For instance, let us calculate the arc length of a circle. Recall that the parametric equations of a circle of radius $R$ are $\mathbf{r}(t) = R\langle \cos t, R\sin t\rangle$, and therefore we have $\mathbf{r}'(t) = \langle -R\sin t, R\cos t\rangle$. Taking the magnitude, we have $|\mathbf{r}'(t)| = \sqrt{(-R\sin t)^2 + (R\cos t)^2} = \sqrt{R^2\left(\sin^2 t + \cos^2 t\right)}$, which, recalling the Pythagorean trigonometric identity $\sin^2 t + \cos^2 t = 1$, becomes $|\mathbf{r}'(t)| = \sqrt{R^2(1)} = R$ and thus $\mathbf{r}'(t) = R$. Since a circle is defined for $t \in [0, 2\pi]$, the integral becomes rather easy to evaluate:

$$ L = \int_a^b |\mathbf{r}'(t)|dt = \int_0^{2\pi} R\, dt = 2\pi R - 0(R) = 2\pi R $$

Which reproduces the expected result for the circumference of a circle. Note that the arc length is just one topic in the broad field of differential geometry that studies geometry using methods of calculus. We will not go into it, but it is a very fun topic to read about for those interested.

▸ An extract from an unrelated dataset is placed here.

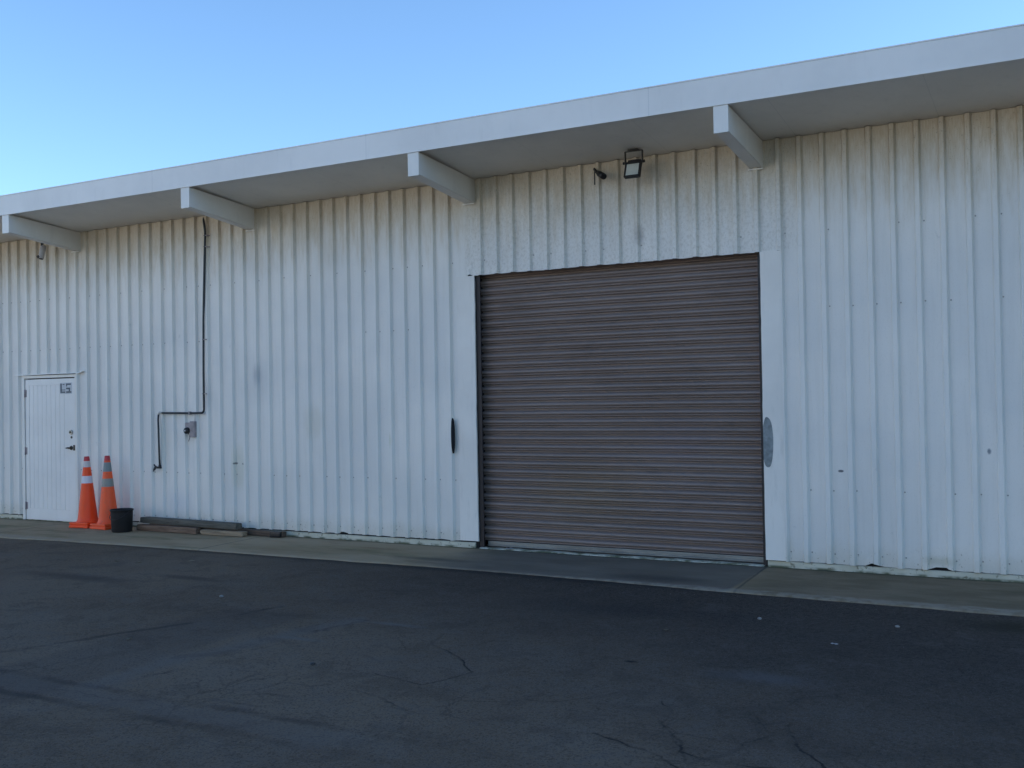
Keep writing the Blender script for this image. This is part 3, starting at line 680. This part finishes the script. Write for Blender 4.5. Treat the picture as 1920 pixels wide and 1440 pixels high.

Reparametrization of parametric curves

A final topic to mention is that since the parametrization is non-unique, we can choose an arbitrary parametrization. One often-useful parametrization is the arclength reparametrization. To do so, we first define the arc length function $s(t)$ as:

$$ \begin{align*} s(t) &= \int_a^t |\dot{\mathbf{r}}(t')| dt' \\ &= \int_a^t \small{\sqrt{\left(\frac{dx}{dt'}\right)^2 + \left(\frac{dy}{dt'}\right)^2 + \left(\frac{dz}{dt'}\right)^2}}\, dt' \end{align*} $$

Here, since we want the arclength function in terms of $t$, we relabel our integration variable from $t$ to $t'$ (but otherwise the integrand stays identical, this is just a relabelling). From $s(t)$, we obtain the inverse function $t(s) = s^{-1}(t)$. Substituting in the parametric path $\mathbf{r}$, we have:

$$ \mathbf{r}(t) = \mathbf{r}(t(s)) = \mathbf{r}(s) $$

This allows us to obtain the parametric equations expressed with respect to the distance along the path, which can be very useful.